Demonstra que alguém está diante do desconhecido, denotando inquietação e a preocupação de que precisa tomar uma nova orientação decisiva para sua vida.
O lobisomem está numa encruzilhada: ele, o homem ou ela, a mulher, precisa decidir a que forças se entregar. À força instintiva ou à força da consciência. O lobisomem é o abrupto e impensado resultado desse dilema, dessa busca pela orientação combinada entre as duas grandes forças diante das agruras e delícias da existência.
O lobisomem aparece em noites de lua cheia, que representa a imaginação exaltada e humores extremados. É na lua cheia que as feras ficam à solta.
A gente se transforma em lobisomem quando sentimos medo diante do desconhecido e quando não sabemos qual o rumo devemos tomar. Percebemos que, afinal, todos os valores nos quais acreditamos e norteamos nossa existência já não têm mais sentido.
Nosso ânimo se exalta, nossos humores sofrem tamanha alteração que podemos virar um lobisomem e desejar sangue durante uma noite inteira.
Mas, o que pode matar o lobisomem, esse ser aterrador que nos vinga e consome? Fazer dele uma fogueira ou acertá-lo com uma bala de prata!
A bala de prata significa uma tomada de direção, uma tomada de atitude reta, direta, fria no sentido de não se deixar possuir pela emoção. Uma atitude de fidelidade a si mesmo, àquilo que sente de fato e no mais íntimo de si. Uma atitude firme e límpida. Esta é a solução para não sermos possuídos pelo instinto da fera.
Contudo, para sabermos exatamente o que sentimos e para sermos honestos conosco, teremos de saber qual é a dor da fera que mora em nós. Qual é o seu medo. Porque o ataque só acontece diante do medo. Nenhuma fera ataca sem se sentir acuada. Esse ataque doentio é próprio apenas do homem e da mulher insanos.
Daqueles que nunca conheceram sua própria fera, sua dor, sua voz, seu ardor, seu medo, seu desejo mais louco e sua doçura.
A bala de prata só serve para iniciar um processo de viajar junto à fera e dela aprender o mais íntimo de si mesmo. Respeitar, acolher e colocar o limite quando e como desejar.
O fogo é símbolo de transformação. O ferro que passa pelo fogo é o mais nobre e forte. O fogo advém das paixões.
Quando alguém aceita e se responsabiliza por sua própria fúria, seu ardor por algo ou por alguém, seu medo, sua angústia, sua dor, seu ciúme, sua inveja, seu luto, ou seja lá qual for sua paixão, quando esse alguém aceita, então acontece de se queimar em sua própria paixão.
Esse é o batismo de fogo do mundo antigo. Batizado assim está, e batizado, psicologicamente, significa reintegrado ao Self, às forças instintivas da psique.
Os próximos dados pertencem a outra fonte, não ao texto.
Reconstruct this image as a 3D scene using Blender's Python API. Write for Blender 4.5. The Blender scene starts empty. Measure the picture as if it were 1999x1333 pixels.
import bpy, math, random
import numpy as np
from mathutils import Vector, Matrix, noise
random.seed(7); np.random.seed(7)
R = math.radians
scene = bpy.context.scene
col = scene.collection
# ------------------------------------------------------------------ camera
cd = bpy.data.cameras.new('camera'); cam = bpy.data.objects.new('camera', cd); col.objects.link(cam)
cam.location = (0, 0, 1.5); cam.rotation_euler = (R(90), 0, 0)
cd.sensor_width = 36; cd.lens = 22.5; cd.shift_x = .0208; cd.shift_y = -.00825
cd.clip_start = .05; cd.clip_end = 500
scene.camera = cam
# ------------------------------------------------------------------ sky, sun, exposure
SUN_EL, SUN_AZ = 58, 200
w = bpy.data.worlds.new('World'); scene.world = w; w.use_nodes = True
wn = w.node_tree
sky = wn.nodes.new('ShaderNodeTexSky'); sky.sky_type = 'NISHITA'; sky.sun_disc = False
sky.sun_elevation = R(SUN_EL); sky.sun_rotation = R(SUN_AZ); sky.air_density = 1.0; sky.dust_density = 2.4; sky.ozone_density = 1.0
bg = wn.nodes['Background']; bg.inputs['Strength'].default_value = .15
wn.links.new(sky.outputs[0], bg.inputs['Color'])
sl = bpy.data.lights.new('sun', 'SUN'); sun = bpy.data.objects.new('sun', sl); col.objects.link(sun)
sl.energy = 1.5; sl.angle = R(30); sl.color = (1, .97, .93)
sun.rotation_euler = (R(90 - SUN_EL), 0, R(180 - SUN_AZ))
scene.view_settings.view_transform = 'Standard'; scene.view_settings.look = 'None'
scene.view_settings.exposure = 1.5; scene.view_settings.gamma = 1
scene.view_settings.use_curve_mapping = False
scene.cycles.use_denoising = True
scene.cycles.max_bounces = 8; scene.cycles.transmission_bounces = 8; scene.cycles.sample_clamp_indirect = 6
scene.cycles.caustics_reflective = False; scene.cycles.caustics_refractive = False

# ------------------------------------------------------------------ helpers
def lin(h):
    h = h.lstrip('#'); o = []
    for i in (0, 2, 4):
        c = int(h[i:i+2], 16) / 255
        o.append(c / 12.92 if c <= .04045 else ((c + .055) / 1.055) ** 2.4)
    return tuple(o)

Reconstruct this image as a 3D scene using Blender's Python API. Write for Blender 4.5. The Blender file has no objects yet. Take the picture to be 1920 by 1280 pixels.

Ganhou vida nova. Novos valores serão incorporados pelo ego. A vida ganhou um novo sentido, não mais baseado na categoria moral, mas sim na categoria de força e em seu sentido ético e estético.
Há também uma outra parte desse mito que nos diz que algumas pessoas se transformam totalmente em lobos e que elas mudam de forma à hora que querem. Elas não dependem de encruzilhadas, nem de lua cheia, nem de nada, porque possuem o domínio sobre si mesmas de modo a operar a transformação quando bem entendem e com consciência sobre tudo o que fazem.
Para os povos antigos, essas pessoas representavam os grandes feiticeiros.
Ser feiticeiro significa saber criar e administrar poções de encantamento e magia. Ser feiticeiro significa conhecer e dominar seus sentidos: ótimo e prático olfato, ouvido para escutar, olhos para ver o que é e não aquilo que desejaria que fosse, sensibilidade de pele para todo o toque concedido e recebido.
O feiticeiro é aquele que tem acesso e acolhimento à sua sensibilidade, aquele que laça e cata à unha sua fera todos os dias, sem, no entanto, se deixar enredar por ela, sem, no entanto, reprimi-la ou negar sua existência.
Esse é o feiticeiro capacitado a virar e desvirar lobisomem quando bem entender e com toda a consciência estética.